To facilitate apprenticeship mobility, the recommendation’s annex II foresees system level requirements in apprenticeship pathways, such as “Ensuring easy access to information on legal and administrative requirements for apprenticeship mobility related to compensation and the legal status of mobile apprentices”. In practice, regional and local authorities must exchange information on how their apprenticeships work legally  and ensure apprenticeships pay is fair and transparent for incoming and outgoing mobilities. 

Short-term apprenticeship internships in Gothenburg, Västra Götaland 

The Göteborgs Tekniska College/Göteborgsregionens tekniska gymnasium has apprenticeship participants on two-month international internships at Volvo Trucks Brisbane, Australia, as part of the Atlas internship program and within the framework of Erasmus+; Krones AS Regensburg, Germany, Simon Olot, Spain, Volvo Car Academy Gent, Belgium, Volvo Cars Madrid, Spain, Maserati, Modena, Italy. Over the past year, we’ve also had participants at Siemens, Graz, Austria, Eliet NV, Waregem, Belgium, Volvo Trucks, Gent, Belgium, BPA Utrecht, Netherlands, Braun, GIG, Stiwa Vöcklabruck, Austria, Ferrari, Maranello, Italy.

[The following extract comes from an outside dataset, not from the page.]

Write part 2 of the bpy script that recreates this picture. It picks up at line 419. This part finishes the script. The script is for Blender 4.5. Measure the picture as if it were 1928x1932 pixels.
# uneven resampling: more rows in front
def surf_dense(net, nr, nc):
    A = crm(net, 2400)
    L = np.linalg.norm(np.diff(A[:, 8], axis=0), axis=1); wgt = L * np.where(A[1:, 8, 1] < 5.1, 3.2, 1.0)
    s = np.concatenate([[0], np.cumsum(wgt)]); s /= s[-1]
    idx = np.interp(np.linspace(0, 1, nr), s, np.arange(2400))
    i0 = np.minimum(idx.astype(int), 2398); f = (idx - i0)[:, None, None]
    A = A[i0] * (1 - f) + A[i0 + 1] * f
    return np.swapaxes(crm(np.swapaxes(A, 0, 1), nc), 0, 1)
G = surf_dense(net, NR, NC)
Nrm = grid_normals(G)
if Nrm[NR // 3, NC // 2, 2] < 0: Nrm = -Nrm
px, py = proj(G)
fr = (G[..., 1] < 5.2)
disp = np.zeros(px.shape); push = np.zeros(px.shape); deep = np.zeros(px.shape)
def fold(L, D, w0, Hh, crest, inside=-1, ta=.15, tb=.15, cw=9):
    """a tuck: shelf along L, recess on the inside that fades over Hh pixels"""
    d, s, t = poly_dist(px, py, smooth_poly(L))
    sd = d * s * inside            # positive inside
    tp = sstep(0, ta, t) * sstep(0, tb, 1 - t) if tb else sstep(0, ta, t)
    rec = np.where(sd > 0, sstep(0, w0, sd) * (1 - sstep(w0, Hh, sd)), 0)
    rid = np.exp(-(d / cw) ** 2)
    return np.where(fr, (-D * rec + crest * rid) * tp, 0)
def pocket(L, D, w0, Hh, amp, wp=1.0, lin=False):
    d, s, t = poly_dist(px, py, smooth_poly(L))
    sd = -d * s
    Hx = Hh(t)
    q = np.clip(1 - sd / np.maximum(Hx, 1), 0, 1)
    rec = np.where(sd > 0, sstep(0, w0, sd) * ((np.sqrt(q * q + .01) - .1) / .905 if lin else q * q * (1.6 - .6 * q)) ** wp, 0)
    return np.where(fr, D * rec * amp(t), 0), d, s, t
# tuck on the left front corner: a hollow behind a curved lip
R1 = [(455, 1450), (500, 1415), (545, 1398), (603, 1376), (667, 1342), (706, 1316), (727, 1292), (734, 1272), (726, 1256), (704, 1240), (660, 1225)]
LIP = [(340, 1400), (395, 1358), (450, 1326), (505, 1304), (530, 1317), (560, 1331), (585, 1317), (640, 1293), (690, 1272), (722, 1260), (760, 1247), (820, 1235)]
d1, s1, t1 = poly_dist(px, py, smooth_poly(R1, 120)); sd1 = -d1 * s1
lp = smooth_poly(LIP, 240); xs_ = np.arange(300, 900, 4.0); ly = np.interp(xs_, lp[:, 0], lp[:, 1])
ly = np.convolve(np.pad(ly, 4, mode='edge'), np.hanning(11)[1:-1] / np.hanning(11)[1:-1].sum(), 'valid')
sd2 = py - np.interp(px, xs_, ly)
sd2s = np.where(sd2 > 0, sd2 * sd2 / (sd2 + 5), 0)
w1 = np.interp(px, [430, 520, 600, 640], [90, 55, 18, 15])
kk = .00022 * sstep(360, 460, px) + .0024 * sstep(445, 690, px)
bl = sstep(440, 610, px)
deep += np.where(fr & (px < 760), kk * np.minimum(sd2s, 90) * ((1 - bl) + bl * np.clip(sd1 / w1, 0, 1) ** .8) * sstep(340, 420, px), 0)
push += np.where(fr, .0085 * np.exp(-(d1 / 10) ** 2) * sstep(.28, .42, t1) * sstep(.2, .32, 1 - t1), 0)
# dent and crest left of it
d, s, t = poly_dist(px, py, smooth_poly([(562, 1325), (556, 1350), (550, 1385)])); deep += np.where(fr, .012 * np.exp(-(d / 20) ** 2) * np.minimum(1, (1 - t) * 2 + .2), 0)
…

They cite the following perceived benefits from mobility opportunities for their VET students:

  • The students have strengthened their social, intercultural, and technical development and gained a deeper understanding of leadership and organizational culture from an international perspective while at the partner organization.
  •  Acquiring advanced knowledge in technology development and leadership in an international environment through international internships is part of enhancing the students’ ability to function long-term in a sustainable, international, and multicultural environment, thereby increasing their employability, not only in Sweden ,but also internationally.
  • International knowledge exchange is a prerequisite for participants to meet industry demands for competence and it enhances their readiness for changes in our world. Participating in this knowledge exchange and language immersion in another culture is extremely important.
  • In Sweden and other nations, there is a shortage of engineers with longer experience and it is harder for newly graduated engineers to find jobs. Having some years of work experience before higher education may increase the likelihood of future employment.

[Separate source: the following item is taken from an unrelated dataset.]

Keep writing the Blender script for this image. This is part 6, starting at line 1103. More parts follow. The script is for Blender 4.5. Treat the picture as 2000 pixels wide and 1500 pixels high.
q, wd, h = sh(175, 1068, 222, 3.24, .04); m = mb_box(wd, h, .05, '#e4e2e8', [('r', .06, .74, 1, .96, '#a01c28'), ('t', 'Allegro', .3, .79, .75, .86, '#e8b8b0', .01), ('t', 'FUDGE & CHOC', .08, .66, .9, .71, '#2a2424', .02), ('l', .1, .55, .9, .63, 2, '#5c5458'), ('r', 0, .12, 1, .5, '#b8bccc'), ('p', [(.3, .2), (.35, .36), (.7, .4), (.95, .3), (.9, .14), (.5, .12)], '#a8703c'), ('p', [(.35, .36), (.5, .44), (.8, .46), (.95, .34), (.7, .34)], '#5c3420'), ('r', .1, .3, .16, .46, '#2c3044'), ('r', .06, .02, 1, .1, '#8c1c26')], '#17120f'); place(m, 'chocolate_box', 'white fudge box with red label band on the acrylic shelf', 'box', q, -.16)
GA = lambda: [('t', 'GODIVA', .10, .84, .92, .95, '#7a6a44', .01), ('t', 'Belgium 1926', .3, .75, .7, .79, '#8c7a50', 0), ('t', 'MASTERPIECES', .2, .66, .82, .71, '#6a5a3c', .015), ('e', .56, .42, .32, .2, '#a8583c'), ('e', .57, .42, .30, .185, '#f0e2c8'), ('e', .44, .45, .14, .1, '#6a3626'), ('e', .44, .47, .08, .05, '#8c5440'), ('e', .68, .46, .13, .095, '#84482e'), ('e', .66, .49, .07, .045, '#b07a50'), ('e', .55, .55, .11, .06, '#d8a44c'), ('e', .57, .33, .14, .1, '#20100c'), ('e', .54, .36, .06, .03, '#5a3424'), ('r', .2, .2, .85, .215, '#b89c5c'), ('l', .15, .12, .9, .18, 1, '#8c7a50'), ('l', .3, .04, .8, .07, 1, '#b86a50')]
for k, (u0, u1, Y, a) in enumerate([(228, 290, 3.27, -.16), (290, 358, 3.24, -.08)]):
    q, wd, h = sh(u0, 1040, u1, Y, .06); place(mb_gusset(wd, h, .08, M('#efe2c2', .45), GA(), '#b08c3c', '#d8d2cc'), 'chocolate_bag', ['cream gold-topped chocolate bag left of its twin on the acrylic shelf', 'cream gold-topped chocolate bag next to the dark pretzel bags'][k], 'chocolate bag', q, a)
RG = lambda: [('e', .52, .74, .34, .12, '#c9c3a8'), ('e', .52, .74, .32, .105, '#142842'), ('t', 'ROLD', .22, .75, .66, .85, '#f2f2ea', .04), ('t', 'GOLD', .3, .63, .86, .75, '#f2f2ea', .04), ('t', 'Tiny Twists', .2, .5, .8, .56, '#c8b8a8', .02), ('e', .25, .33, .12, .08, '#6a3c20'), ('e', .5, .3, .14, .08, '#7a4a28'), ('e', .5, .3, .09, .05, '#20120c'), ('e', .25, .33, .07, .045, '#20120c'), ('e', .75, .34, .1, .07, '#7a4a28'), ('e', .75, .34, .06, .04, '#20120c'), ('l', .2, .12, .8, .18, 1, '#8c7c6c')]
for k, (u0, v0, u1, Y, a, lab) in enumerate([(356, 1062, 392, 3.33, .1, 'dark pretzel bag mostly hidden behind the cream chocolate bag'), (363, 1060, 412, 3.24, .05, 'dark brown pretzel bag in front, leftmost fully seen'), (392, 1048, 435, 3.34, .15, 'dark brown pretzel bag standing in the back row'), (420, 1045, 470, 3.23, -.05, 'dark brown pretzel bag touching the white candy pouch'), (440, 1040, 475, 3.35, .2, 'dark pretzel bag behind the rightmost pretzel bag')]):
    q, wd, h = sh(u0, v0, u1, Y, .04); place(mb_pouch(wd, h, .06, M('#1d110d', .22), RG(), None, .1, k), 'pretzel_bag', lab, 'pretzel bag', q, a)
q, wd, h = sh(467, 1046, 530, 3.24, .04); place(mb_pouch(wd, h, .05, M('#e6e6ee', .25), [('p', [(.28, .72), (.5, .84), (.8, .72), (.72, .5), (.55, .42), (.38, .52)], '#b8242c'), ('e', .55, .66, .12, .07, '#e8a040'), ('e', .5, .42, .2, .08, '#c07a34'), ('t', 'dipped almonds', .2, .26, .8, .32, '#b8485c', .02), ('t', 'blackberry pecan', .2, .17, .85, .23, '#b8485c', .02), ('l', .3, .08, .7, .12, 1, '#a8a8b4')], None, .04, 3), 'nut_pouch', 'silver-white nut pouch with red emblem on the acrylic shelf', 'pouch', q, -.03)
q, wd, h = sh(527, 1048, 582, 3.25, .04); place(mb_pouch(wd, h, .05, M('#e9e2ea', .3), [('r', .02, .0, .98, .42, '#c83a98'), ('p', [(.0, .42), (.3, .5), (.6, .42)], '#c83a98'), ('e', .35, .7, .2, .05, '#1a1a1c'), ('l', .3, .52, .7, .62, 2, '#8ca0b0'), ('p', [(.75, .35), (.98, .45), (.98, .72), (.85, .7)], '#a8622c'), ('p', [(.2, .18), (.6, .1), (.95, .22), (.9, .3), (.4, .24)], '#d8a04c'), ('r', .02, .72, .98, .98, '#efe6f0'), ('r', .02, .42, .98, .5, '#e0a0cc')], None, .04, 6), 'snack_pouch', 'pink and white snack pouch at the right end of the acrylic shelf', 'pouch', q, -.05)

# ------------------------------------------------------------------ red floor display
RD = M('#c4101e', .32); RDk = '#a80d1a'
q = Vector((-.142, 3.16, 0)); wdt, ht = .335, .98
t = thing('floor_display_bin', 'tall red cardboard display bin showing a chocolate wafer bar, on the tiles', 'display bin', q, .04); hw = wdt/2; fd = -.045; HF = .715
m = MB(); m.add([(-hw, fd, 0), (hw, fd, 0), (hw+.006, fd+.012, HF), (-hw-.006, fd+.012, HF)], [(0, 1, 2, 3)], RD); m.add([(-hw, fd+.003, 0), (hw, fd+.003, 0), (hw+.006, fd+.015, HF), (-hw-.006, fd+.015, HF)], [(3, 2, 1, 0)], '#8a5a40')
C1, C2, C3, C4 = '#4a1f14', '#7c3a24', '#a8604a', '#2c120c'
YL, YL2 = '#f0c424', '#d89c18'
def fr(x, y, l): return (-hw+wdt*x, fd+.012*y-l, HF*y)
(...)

Read more: www.gtg.se www.gtc.com

Moreover in another VET school in the region, SKF, students have this year completed 8 weeks of Erasmus+ international internships at SKF partner schools across Europe and the world, where they have worked on maintenance and programming, among other tasks. They have also had contact with SKF’s apprentice training and worked alongside them. As a result of these short term mobilities, students become more independent and open-minded. They get to know young people and adults in other countries, gain international references, and can bring back best practices.

EARLALL Works to track apprenticeship systems in Europe

Within the scope of the Working Group on Youth Policies and Skills and the Labour Market, EARLALL will launch a survey to track apprenticeships systems across its membership. The goal of this endeavour is to create common knowledge and exchange on the state of apprenticeships (from a legal and societal perspective). In June 2023, ILO tripartite constituents adopted the Quality Apprenticeships Recommendation (R208) which includes elements to both promote and regulate apprenticeships. The Recommendation defines apprenticeships, distinguishing them from other forms of work-based learning. It includes a framework for their regulation, with defined rights and entitlements for the protection of apprentices. It also defines the elements of apprenticeship agreements and the actions to be taken to ensure that apprenticeships are inclusive and non-discriminatory. Finally, it lists actions to be taken to promote the expansion of apprenticeships. The survey has been launched in April 2024 and results will be shared in the autumn of 2024. The work is also part of EARLALL’s commitment to the Pact for Skills, as it seeks to join as “Regions for Mobility”.